**What the task asks**
Look below for the line containing "Continue the Blender" and the line containing "cloth', 'pouch', .9)"; repeat exactly those two lines and all lines between them, and nothing else.

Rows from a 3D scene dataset

┄┄┄┄┄┄┄┄┄┄┄┄┄┄┄┄┄┄┄┄

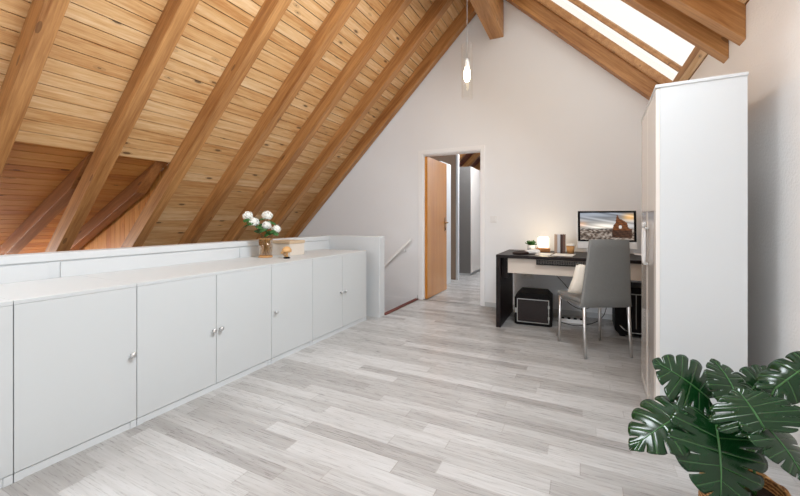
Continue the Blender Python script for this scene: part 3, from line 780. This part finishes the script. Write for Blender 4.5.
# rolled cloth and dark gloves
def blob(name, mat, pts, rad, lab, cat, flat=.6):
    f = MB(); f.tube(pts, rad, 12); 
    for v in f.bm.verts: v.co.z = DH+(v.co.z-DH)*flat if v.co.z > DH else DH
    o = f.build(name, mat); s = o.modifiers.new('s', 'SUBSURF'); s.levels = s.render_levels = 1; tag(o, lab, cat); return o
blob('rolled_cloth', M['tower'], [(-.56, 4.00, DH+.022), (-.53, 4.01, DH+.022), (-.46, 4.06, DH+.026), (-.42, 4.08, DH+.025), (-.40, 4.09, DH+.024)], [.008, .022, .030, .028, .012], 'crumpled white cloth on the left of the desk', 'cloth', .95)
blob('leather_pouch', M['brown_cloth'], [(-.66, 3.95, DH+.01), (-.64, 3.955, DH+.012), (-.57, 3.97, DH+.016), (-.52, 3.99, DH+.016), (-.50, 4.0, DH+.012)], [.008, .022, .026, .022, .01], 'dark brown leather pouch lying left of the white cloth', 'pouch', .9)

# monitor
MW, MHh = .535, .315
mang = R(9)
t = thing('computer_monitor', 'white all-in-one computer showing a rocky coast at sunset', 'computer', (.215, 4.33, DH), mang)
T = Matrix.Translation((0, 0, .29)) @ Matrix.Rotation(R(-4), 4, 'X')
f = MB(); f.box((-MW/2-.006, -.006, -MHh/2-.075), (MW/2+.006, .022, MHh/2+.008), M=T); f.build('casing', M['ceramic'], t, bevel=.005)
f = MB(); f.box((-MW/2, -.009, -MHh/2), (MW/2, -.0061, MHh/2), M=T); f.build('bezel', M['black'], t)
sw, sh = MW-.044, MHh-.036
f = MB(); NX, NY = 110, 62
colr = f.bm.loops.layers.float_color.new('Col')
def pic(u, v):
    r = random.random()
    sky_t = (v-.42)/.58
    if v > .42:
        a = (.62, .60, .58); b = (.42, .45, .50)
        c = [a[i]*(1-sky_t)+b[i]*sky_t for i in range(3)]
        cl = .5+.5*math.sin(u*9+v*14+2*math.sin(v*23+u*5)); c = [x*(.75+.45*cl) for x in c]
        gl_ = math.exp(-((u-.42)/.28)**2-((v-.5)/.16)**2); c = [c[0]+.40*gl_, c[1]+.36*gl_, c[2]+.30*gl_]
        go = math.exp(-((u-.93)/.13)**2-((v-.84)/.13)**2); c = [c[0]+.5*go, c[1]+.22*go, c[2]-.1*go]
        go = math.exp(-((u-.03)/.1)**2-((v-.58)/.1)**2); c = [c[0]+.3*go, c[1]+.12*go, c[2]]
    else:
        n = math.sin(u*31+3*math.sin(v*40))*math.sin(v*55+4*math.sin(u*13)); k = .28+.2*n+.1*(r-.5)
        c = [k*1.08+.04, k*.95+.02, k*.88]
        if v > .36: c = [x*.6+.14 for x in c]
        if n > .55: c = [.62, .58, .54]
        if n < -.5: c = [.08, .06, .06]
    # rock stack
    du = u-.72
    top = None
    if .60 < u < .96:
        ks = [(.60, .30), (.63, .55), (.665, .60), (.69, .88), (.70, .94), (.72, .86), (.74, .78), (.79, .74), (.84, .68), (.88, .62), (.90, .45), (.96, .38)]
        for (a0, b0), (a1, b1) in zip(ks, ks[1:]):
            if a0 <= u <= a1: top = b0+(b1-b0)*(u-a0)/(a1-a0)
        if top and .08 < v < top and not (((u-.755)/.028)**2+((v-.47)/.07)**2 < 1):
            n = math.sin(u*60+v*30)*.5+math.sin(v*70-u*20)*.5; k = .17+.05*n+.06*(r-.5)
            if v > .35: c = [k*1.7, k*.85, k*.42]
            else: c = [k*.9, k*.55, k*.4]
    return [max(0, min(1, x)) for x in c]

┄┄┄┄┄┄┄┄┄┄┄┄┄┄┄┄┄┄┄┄

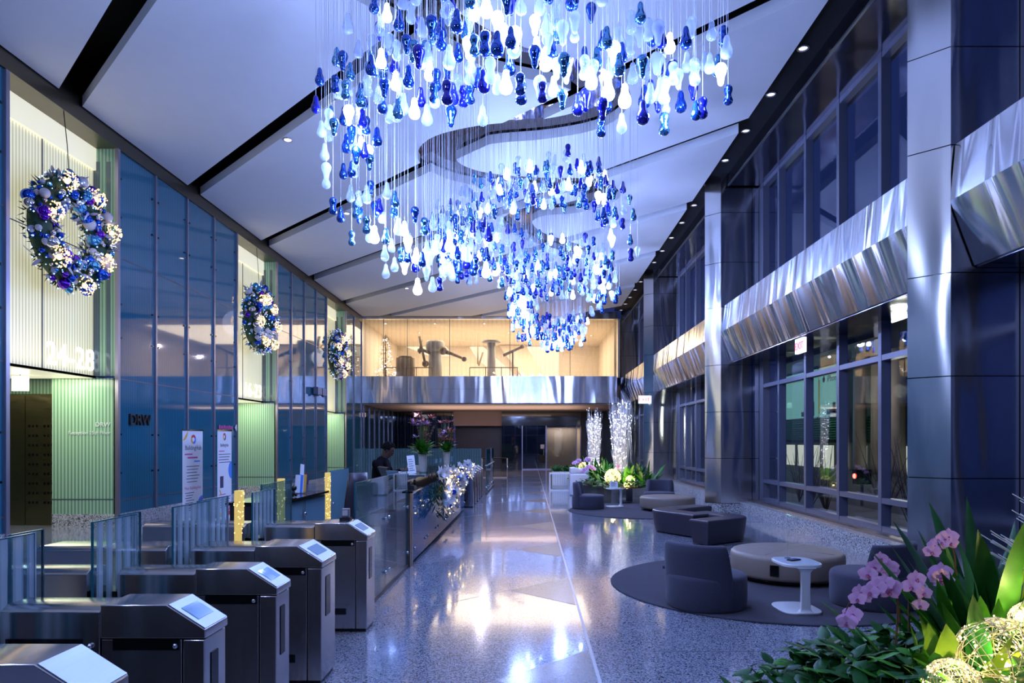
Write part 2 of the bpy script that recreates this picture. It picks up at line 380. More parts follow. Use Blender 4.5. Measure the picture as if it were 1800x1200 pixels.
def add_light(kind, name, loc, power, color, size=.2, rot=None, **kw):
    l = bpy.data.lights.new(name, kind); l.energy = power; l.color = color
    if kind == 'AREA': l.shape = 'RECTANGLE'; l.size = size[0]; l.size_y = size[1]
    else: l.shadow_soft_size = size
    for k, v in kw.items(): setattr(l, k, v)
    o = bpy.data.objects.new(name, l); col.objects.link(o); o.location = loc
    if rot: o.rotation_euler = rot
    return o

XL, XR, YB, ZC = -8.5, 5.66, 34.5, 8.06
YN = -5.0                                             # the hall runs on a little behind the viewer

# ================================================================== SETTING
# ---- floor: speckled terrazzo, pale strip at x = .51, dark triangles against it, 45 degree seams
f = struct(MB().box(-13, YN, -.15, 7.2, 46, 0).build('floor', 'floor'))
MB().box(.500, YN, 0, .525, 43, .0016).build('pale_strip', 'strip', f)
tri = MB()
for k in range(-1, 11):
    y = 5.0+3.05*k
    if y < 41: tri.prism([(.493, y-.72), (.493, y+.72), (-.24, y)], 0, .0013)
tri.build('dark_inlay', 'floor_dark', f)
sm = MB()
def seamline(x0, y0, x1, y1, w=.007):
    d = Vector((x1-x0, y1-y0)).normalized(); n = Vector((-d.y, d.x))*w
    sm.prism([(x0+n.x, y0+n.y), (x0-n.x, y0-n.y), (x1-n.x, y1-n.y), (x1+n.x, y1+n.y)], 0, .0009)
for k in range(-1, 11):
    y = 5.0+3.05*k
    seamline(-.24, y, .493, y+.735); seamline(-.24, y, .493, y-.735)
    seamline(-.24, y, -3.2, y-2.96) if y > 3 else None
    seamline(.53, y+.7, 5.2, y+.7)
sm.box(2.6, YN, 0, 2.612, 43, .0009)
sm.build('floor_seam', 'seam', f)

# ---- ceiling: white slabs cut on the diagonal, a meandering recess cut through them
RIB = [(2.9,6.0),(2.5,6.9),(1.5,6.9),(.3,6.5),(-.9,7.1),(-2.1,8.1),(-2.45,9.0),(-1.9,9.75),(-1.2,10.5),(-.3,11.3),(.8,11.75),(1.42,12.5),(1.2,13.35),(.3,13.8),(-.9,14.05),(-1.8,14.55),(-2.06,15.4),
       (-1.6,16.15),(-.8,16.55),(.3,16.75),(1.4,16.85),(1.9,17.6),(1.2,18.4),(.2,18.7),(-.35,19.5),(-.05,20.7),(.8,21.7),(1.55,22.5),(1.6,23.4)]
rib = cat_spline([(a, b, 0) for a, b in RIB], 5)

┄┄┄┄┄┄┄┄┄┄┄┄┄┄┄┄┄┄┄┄

**Output below**
Continue the Blender Python script for this scene: part 3, from line 780. This part finishes the script. Write for Blender 4.5.
# rolled cloth and dark gloves
def blob(name, mat, pts, rad, lab, cat, flat=.6):
    f = MB(); f.tube(pts, rad, 12); 
    for v in f.bm.verts: v.co.z = DH+(v.co.z-DH)*flat if v.co.z > DH else DH
    o = f.build(name, mat); s = o.modifiers.new('s', 'SUBSURF'); s.levels = s.render_levels = 1; tag(o, lab, cat); return o
blob('rolled_cloth', M['tower'], [(-.56, 4.00, DH+.022), (-.53, 4.01, DH+.022), (-.46, 4.06, DH+.026), (-.42, 4.08, DH+.025), (-.40, 4.09, DH+.024)], [.008, .022, .030, .028, .012], 'crumpled white cloth on the left of the desk', 'cloth', .95)
blob('leather_pouch', M['brown_cloth'], [(-.66, 3.95, DH+.01), (-.64, 3.955, DH+.012), (-.57, 3.97, DH+.016), (-.52, 3.99, DH+.016), (-.50, 4.0, DH+.012)], [.008, .022, .026, .022, .01], 'dark brown leather pouch lying left of the white cloth', 'pouch', .9)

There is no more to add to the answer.